Pittsburgh Steelers fans furiously wave terrible towels. Cleveland Browns fans don dog masks and howl. But which fans of an NFL team are the most unstable? Emory University professors Michael Lewis and Manish Tripathi recently endeavored to find out by analyzing Twitter. Professor Tripathi joined Bill Littlefield to explain.

BL: Professor Tripathi, how exactly did you do that?

MT: Let’s say for example the Buffalo Bills are playing, and they play on a Sunday, so we record the fact that they play, whether they win or lose. So in the Buffalo market the next day, let’s look at all of the tweets that mention the Buffalo Bills and let’s look at each of those tweets in those markets and analyze them as being either positive or negative. And that will give us a sense of how stable the fan base is. Do they get really high and really low depending on if the team wins or loses, or are they pretty even steven?

BL: Now my reading of your study indicates that you determined that the Oakland Raiders fans are the most unstable, but is it possible that maybe Oakland Raider fans who don’t tweet are entirely calm?

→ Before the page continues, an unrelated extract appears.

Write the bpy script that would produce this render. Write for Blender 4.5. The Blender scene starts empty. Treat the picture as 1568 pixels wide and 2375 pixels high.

MT: It’s possible, although I would say it’s probably unlikely.

BL: You also did some research to determine which fans are happiest after a win. Who won that distinction?

MT: This is basically just looking at the sentiment score after the team wins and taking that average. The New Orleans Saints were on top. And I should point out the Raiders were third on that list.

BL: Oh, so they were very happy when they won and very unhappy when they lost?

MT: Yeah, and they were fifth on the list of being sad after they lost. That’s I think why we get back to that unstable metric with them.

BL:  See I would think the saddest fans after a loss would have to be the fans who bet the most money on the losing team. Am I wrong about that?

MT: They might not be tweeting about that, but yeah, if that were the case then the Pittsburgh Steeler fans would be the ones who were betting the most on their team it seems the last year.

BL:  Alright now you maintain that the Raiders fans were among the happiest when they won and among the saddest when they lost. That I gather is why you wrote in your study they resemble “Dr. Jekyll and Mr. Hyde last season.”

MT: Although you know what’s interesting: I think of this list of most unstable — and I sort of think, you know, part of what goes into this is what the expectations of the fans are and how expressive they are – the one that surprised me actually more than anyone else were the New England Patriots. Those fans finished third on our list of most unstable. And if you look at it – the Raiders, fine. That’s an interesting bunch. We’re not shocked that we see them as unstable.

BL: No these are people who come to games with nails in their heads.

MT: But the Patriots finished 12-4 last season during the regular season, so this to me really spoke that, at least in the Twitter world, these fans are really getting up for when the team wins but they’re really taking those losses hard as well so that’s why we see a big delta with them.

BL: Does your study enable you to give any advice to fans of a team that take losses too hard?

MT: It allows me to say that misery loves company. I can point out the other fan bases which are taking that loss hard as well.

This segment aired on September 7, 2013.